El profeta Jeremías, natural de Anatot, población al norte de Jerusalén, vivió en los últimos días de la desintegrada nación de Israel. Acertadamente, él fue el último profeta que Dios envió a predicar al reino del sur, formado por las tribus de Judá y Benjamín.

Dios había advertido a Israel que detuviera su comportamiento idólatra, pero ellos no escucharon, así que separó las 12 tribus en dos, enviando las 10 tribus del norte en cautiverio a manos de los asirios. Luego, Dios envió a Jeremías a Judá para darles la última advertencia antes de echarlos de la tierra, diezmando la nación y enviándolos al cautiverio en el reino de Babilonia.

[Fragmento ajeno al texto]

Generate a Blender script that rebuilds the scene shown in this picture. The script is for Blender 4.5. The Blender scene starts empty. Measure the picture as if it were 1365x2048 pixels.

Jeremías, un hombre fiel y temeroso de Dios, fue llamado a decirle a Israel que, por causa de no arrepentirse de su pecado, su Dios se había apartado de ellos y ahora estaba preparado para expulsarlos de la tierra por parte de un rey pagano.

No hay duda que Jeremías, quien sólo tenía unos 17 años cuando Dios lo llamó, tenía una gran lucha interna por la suerte de su pueblo, y él les suplicó que escucharan.

Es conocido como "el profeta llorón", porque lloró lágrimas de tristeza, no sólo porque sabía lo que iba a suceder, sino porque sin importar cuánto se esforzaba, el pueblo no escuchaba. No encontró consuelo de parte de nadie. Dios le prohibió casarse o tener hijos (Jeremías 16:2), y sus amigos le habían dado la espalda. Así que, además de tener la carga de saber del juicio venidero, también debió haberse sentido muy solo.